RECORDS PROVIDED:
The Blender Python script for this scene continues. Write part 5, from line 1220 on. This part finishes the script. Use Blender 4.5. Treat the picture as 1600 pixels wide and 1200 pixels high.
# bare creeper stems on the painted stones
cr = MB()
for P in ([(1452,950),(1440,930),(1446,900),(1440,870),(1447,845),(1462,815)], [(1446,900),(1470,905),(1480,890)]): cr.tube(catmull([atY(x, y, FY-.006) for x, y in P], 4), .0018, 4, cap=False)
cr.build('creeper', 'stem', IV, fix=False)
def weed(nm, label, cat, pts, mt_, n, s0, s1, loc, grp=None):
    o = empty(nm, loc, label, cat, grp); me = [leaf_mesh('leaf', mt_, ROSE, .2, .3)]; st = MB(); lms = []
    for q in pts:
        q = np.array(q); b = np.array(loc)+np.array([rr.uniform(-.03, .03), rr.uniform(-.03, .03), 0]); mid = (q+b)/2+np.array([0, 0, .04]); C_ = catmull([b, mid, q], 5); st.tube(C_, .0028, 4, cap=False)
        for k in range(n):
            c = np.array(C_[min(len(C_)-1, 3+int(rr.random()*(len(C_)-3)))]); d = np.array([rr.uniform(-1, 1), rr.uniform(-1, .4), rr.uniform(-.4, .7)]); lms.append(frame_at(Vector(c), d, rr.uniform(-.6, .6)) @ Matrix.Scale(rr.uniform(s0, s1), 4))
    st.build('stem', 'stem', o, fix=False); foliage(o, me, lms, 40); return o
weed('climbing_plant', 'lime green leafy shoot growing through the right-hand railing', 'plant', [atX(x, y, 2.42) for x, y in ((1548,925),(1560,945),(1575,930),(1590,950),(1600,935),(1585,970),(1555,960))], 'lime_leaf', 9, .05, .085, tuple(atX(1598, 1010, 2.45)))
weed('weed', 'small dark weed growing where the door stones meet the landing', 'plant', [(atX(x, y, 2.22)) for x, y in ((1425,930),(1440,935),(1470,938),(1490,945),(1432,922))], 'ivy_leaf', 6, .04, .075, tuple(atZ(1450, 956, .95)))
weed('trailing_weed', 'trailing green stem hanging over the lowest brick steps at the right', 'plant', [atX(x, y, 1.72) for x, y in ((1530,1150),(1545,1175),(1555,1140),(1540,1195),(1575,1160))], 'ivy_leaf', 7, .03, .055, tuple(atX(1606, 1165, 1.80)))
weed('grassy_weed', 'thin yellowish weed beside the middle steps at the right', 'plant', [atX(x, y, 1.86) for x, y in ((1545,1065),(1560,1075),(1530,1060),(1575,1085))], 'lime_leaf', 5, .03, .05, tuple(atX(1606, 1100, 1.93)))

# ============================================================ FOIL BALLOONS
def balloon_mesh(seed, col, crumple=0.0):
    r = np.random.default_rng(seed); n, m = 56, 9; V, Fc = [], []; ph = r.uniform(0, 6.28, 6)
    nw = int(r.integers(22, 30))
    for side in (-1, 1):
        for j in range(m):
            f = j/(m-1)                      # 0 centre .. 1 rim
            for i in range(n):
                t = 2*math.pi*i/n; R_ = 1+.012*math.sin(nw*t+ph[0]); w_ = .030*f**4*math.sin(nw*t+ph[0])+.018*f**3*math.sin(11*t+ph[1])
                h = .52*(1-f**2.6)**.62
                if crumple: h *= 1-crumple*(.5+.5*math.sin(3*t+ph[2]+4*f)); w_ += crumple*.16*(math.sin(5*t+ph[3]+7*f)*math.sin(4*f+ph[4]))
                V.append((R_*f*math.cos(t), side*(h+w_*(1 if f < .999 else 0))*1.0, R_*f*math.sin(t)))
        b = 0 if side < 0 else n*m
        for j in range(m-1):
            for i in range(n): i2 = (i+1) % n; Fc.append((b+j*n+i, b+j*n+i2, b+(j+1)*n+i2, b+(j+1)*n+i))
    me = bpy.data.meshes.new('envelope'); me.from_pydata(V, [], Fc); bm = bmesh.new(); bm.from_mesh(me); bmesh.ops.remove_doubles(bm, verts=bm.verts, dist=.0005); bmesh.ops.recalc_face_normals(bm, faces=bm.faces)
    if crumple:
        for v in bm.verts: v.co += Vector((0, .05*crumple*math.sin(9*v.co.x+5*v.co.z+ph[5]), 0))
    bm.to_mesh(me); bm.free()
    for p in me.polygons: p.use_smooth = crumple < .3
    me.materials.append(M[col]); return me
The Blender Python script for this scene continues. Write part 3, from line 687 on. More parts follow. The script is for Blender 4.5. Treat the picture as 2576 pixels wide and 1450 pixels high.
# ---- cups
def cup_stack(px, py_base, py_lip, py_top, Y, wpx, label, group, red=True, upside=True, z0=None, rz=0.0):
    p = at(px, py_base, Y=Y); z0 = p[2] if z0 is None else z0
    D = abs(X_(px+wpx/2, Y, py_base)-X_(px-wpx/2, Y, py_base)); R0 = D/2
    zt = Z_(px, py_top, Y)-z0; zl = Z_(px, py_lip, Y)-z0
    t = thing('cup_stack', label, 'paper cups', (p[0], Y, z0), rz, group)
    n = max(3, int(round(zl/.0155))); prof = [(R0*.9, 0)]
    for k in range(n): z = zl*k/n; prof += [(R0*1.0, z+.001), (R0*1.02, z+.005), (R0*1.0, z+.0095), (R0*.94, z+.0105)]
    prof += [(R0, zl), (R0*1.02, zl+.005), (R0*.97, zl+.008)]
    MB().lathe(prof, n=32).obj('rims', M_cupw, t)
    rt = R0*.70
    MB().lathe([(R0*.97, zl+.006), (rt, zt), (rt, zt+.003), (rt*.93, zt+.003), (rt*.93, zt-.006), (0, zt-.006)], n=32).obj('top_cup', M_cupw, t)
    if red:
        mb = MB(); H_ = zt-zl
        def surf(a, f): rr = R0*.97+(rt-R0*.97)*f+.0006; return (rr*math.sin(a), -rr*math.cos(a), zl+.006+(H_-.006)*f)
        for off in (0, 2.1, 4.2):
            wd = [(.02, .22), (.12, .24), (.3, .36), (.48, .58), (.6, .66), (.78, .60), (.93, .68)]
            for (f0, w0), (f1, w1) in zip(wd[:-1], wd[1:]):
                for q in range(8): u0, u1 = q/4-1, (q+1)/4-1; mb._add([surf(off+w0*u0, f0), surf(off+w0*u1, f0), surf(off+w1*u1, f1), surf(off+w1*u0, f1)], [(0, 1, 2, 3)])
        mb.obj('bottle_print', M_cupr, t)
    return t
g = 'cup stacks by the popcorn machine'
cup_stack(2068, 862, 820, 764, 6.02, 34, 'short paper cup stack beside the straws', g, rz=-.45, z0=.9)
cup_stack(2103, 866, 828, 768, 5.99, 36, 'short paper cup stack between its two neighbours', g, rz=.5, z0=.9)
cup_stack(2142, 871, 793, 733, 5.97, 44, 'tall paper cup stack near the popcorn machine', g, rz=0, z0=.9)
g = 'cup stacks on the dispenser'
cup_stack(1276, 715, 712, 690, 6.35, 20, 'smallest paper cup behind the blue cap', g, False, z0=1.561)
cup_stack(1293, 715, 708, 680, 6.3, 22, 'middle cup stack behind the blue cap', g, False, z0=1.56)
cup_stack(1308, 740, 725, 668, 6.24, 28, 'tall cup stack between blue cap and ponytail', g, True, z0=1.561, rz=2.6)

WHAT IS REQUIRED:
Above are the entries; count how many of their lines contain the word "Blender" and give only that number.

WRITTEN SOLUTION:
2